The request ::
Look in the material below for the line with "wd = random.choice((.34, .5, .42));" and the line with "# the same building", then set down exactly those two lines and all lines between, nothing more.

- - -

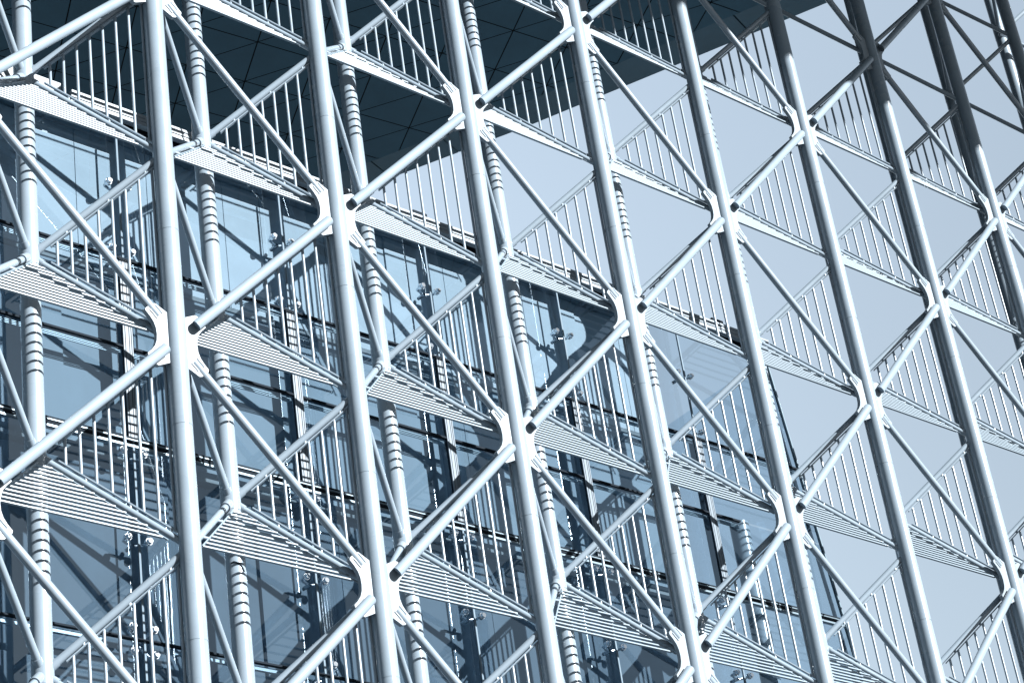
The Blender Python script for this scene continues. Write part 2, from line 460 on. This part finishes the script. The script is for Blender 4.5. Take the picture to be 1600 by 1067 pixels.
place('wul', modules(wtest(VlU)), mk('bracing_tube', WUL), wl('shaded steep tube leaning up left from'), 'tube', 'upper left bracing tubes')
def mk_ll(i, k):
    o = empty('bracing_tube', (i - 1, 0, -k * H)); link('tube', WLL, o); link('sleeve', SLEEVE, o); return o
place('wll', modules(wtest(Vl)), mk_ll, wl('short sleeved tube falling left from'), 'tube', 'short sleeved bracing tubes')

proto = {}
def mk_rods(i, k):
    o = empty('rod_screen', (i - 1, 0, -k * H))
    link('rail', RAILU, o); link('rail', RAILL, o)
    for me in RODS: link('rod', me, o)
    for me in CLIPS: link('clip', me, o)
    return o
def mk_slats(i, k):
    o = empty('slat_screen', (i - 1, 0, -k * H))
    link('slats', SLATS, o); link('side_rail', SRAIL, o); link('end_rail', SRAIL2, o)
    for me in BRK: link('bracket', me, o)
    return o
place('rods', modules(lambda i, k: seen(lo(.3) + vpt(i - 1, k), up(.9) + vpt(i - 1, k)) if k >= -1 else 0), mk_rods,
      lambda i, k, n, t: 'triangular screen of eight upright rods, %s, %s' % (colpair(i), pos(n, t)), 'rod screen', 'triangular rod screens')
place('slats', modules(lambda i, k: seen(vpt(i - 1, k) + Vector((.1, .05, .06)), vpt(i, k) + Vector((-.1, .03, .04))) if k >= -1 else 0), mk_slats,
      lambda i, k, n, t: 'triangular sunshade of parallel slats, %s, %s' % (colpair(i), pos(n, t)), 'sunshade', 'triangular slat sunshades')

# small loop of spare cable hanging under a bracing tube at the upper right
def pix_to(u, v, y):
    d = (FWD * FPX + RIGHT * (u - 800) + DOWN * (v - 533.5)).normalized(); return CAMP + d * ((y - CAMP.y) / d.y)
c0 = pix_to(1447, 291, .03); mb = MB(); prev = None
for q in range(15):
    a_ = math.pi * 2 * q / 14; p = c0 + Vector((.018 * math.cos(a_) - .004, 0, .009 * math.sin(a_) - .006))
    if prev is not None: mb.tube(prev, p, .0014, 8)
    prev = p
mb.v = [v - c0 for v in mb.v]
tag(mb.build('cable_loop', BORE, None, c0), 'tiny loop of dark cable hanging below a bracing tube at the upper right', 'cable')
# bent scrap of dark tape stuck on the second rear column near the bottom
c0 = Vector((BX, BY - RB, 0)); zc = pix_to(364, 880, BY - RB * .8).z
pts_ = [(-.030, .006), (-.020, .012), (-.008, .004), (.004, -.002), (.014, -.018), (.022, -.034)]; mb = MB(); prev = None
for x_, z_ in pts_:
    y_ = -math.sqrt(max(0, (RB + .002) ** 2 - (x_ - .012) ** 2)); p = Vector((x_ - .012, y_, z_))
    if prev is not None: mb.bar(prev, p, (0, -1, 0), .007, .003)
    prev = p
tag(mb.build('tape_scrap', DARK, None, (BX, BY, zc)), 'torn black scrap of tape on the second rear column near the bottom', 'tape')

# ------------------------------------------------------------------ glass building behind
GY = .75
gb = empty('glass_building', (2, GY, -7.5))
GO = Vector((2, GY, -7.5))
def G(mb, name, m, parent=gb):
    mb.v = [v - GO for v in mb.v] if parent is gb else mb.v
    return mb.build(name, m, parent)
def xe(z): return 5.07 + .117 * (-z - .25)
rows = [(-.285, -1.06), (-1.06, -1.56), (-1.56, -2.06), (-2.06, -3.06), (-3.06, -4.06), (-4.06, -5.06), (-5.06, -7.5)]
xj = [-1.74, -.74, .26, 1.26, 2.26, 3.26, 4.26]
gp = .006
random.seed(8)
for zt, zb in rows:
    for a in xj:
        b = a + 1
        if b > 5: pts = [(a + gp, zb + gp), (xe(zb) - gp, zb + gp), (xe(zt) - gp, zt - gp), (a + gp, zt - gp)]
        else: pts = [(a + gp, zb + gp), (b - gp, zb + gp), (b - gp, zt - gp), (a + gp, zt - gp)]
        jy = [random.uniform(-.0012, .0012) for _ in range(4)]
        mb = MB(); mb.add([(x, GY + q, z) for (x, z), q in zip(pts, jy)], [[0, 1, 2, 3]])
        if zt > -5: G(mb, 'glass_pane', GLASS)
        else: G(mb, 'glass_pane', GLASS)
# right return wall of glass
mb = MB(); mb.add([(xe(-7.5) + .002, GY, -7.5), (xe(-7.5) + .25, GY + 1.6, -7.5), (xe(-.285) + .1, GY + 1.6, -.285), (xe(-.285) + .002, GY, -.285)], [[0, 1, 2, 3]])
G(mb, 'side_pane', CLEAR)
mb = MB(); mb.bar((xe(-7.5), GY, -7.5), (xe(-.25), GY, -.25), (0, 1, 0), .008, .02); G(mb, 'corner_trim', TRIM)
mb = MB(); mb.bar((xe(-7.5) - .035, GY + .03, -7.5), (xe(-.25) - .03, GY + .03, -.25), (0, 1, 0), .012, .02); G(mb, 'corner_post', DARK)
mb = MB(); mb.bar((xe(-7.5) + .24, GY + 1.58, -7.5), (xe(-.285) + .09, GY + 1.58, -.29), (0, 1, 0), .02, .03); G(mb, 'corner_post', DARK)
# vertical joints: thin bright seam outside, wide white mullion behind the window band
for a in xj[1:]:
    mb = MB(); mb.box((a - .005, GY - .006, -7.5), (a + .005, GY + .004, -2.06)); mb.box((a - .005, GY - .006, -1.06), (a + .005, GY + .004, -.29)); G(mb, 'glass_seam', WALL)
    mb = MB()
    for x0, x1 in ((-.026, -.018), (-.014, .004), (.008, .016), (.020, .026)): mb.box((a + x0, GY - .010, -2.05), (a + x1, GY + .05, -1.07))
    G(mb, 'mullion', MULL)
    mb = MB(); mb.box((a - .028, GY - .004, -2.05), (a + .028, GY + .045, -1.07)); G(mb, 'mullion_gasket', DARK)
    
# transoms
for z, kinds in ((-1.06, 'd'), (-1.56, 'd'), (-2.06, 'w'), (-3.06, 't'), (-4.06, 't')):
    X0, X1 = -2.7, xe(z) - .01
    if z == -1.56: X1 = 4.5
    if kinds == 'd':
        mb = MB(); mb.box((X0, GY - .008, z - .005), (X1, GY + .02, z + .006)); G(mb, 'transom', DARK)
        mb = MB()
        for q in (.016, .025, .034): mb.box((X0, GY + .012, z - q - .003), (X1, GY + .02, z - q))
        G(mb, 'transom_trim', TRIM)
    elif kinds == 'w':
        mb = MB(); mb.box((X0, GY - .010, z + .004), (X1, GY + .03, z + .014)); mb.box((X0, GY - .006, z - .018), (X1, GY + .03, z - .008)); G(mb, 'transom', DARK)
        mb = MB(); mb.box((X0, GY - .012, z - .004), (X1, GY + .02, z + .002)); mb.box((X0, GY - .008, z - .036), (X1, GY + .02, z - .025)); G(mb, 'transom_trim', TRIM)
    else:
        mb = MB(); mb.box((X0, GY - .010, z - .005), (X1, GY + .012, z + .004)); G(mb, 'transom', DARK)
        mb = MB()
        for a in xj: mb.box((a + .12, GY + .012, z - .03), (min(a + .80, xe(z) - .1), GY + .03, z - .012)); 
        G(mb, 'transom_trim', TRIM)
# coping
mb = MB(); mb.box((-.02, GY - .05, -.215), (5.08, GY + .06, -.195)); mb.box((-.02, GY - .045, -.238), (5.08, GY - .01, -.2155)); mb.box((-.02, GY - .055, -.1945), (5.08, GY - .03, -.178)); G(mb, 'coping', STEEL2)
mb = MB(); mb.box((-.02, GY + .005, -.29), (5.05, GY + .05, -.216)); G(mb, 'coping_recess', DARK)
mb = MB(); mb.box((-2.7, GY - .004, -.285), (-.05, GY + .02, -.12)); G(mb, 'parapet', STEEL2)
mb = MB(); mb.box((-2.7, GY + .055, -.26), (4.06, GY + 2.2, -.20)); G(mb, 'roof', SLAB)
mb = MB(); mb.box((-2.7, GY + .012, -.284), (5.05, GY + .055, -.262)); G(mb, 'top_rail', TRIM)
# clamps that hold the glass
DK = MB()
def clamp(x, z, cx, cz):
    h = MB(); h.tube((x, GY - .018, z), (x, GY - .004, z), .0125, 18, r2=.0145); h.tube((x, GY - .004, z), (x, GY + .012, z), .018, 18)
    c = G(h, 'glass_clamp', CHROME)
    ar = MB(); ar.tube((x, GY + .012, z), (x, GY + .04, z), .007, 10); ar.tube((x, GY + .04, z), (cx, GY + .055, cz), .0075, 10); ar.tube((cx, GY + .045, cz), (cx, GY + .10, cz), .010, 10)
    ar.v = [v - GO for v in ar.v]; ar.build('clamp_arm', CHROME, c)
for a in xj[2:]:
    for z, offs2 in ((-.62, (0,)), (-1.06, (.055,)), (-2.06, (-.06,)), (-2.565, (0,)), (-3.06, (.06, -.06)), (-3.565, (0,))):
        for dz in offs2:
            for sx in (-1, 1): clamp(a + sx * .056, z + dz, a, z if len(offs2) > 1 else z + dz - .01)
# inner screens seen through the glass, floors and a round column by the corner
IY = .87
mb = MB()
xs = -2.7
random.seed(3)
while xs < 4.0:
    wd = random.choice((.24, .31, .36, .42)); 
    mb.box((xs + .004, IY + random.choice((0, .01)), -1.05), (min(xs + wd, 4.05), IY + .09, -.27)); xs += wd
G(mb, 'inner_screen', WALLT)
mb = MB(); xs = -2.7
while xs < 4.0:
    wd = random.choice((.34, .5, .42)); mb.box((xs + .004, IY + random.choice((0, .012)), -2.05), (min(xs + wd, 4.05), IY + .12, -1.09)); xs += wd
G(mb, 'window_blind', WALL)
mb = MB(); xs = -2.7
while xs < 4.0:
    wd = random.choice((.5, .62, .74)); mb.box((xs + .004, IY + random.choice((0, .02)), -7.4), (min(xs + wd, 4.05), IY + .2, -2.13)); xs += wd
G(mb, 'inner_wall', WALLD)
for z in (-1.06, -2.09, -3.6):
    mb = MB(); mb.box((-2.7, GY + .13, z - .012), (4.04, GY + 1.3, z + .012)); G(mb, 'floor_slab', SLAB)
# the same building carries on to the left, outside the frame
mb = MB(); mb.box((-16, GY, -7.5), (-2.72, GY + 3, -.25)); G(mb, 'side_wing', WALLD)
mb = MB(); mb.tube((5.14, 1.28, -7.4), (5.14, 1.28, -1.20), .062, 40); G(mb, 'inner_column', STEEL)
for n_, (u_, v_) in enumerate(((1113, 510), (652, 372))):
    p = pix_to(u_, v_, GY + .02); mb = MB(); mb.box((p.x - .05, GY - .03, -.19), (p.x + .05, GY + .05, -.135)); o_ = G(mb, 'roof_vent', DARK)
tag(gb, 'glass fronted building with chrome clamps and white coping behind the steel lattice', 'building')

- - -

Solution for this exercise ::
    wd = random.choice((.34, .5, .42)); mb.box((xs + .004, IY + random.choice((0, .012)), -2.05), (min(xs + wd, 4.05), IY + .12, -1.09)); xs += wd
G(mb, 'window_blind', WALL)
mb = MB(); xs = -2.7
while xs < 4.0:
    wd = random.choice((.5, .62, .74)); mb.box((xs + .004, IY + random.choice((0, .02)), -7.4), (min(xs + wd, 4.05), IY + .2, -2.13)); xs += wd
G(mb, 'inner_wall', WALLD)
for z in (-1.06, -2.09, -3.6):
    mb = MB(); mb.box((-2.7, GY + .13, z - .012), (4.04, GY + 1.3, z + .012)); G(mb, 'floor_slab', SLAB)
# the same building carries on to the left, outside the frame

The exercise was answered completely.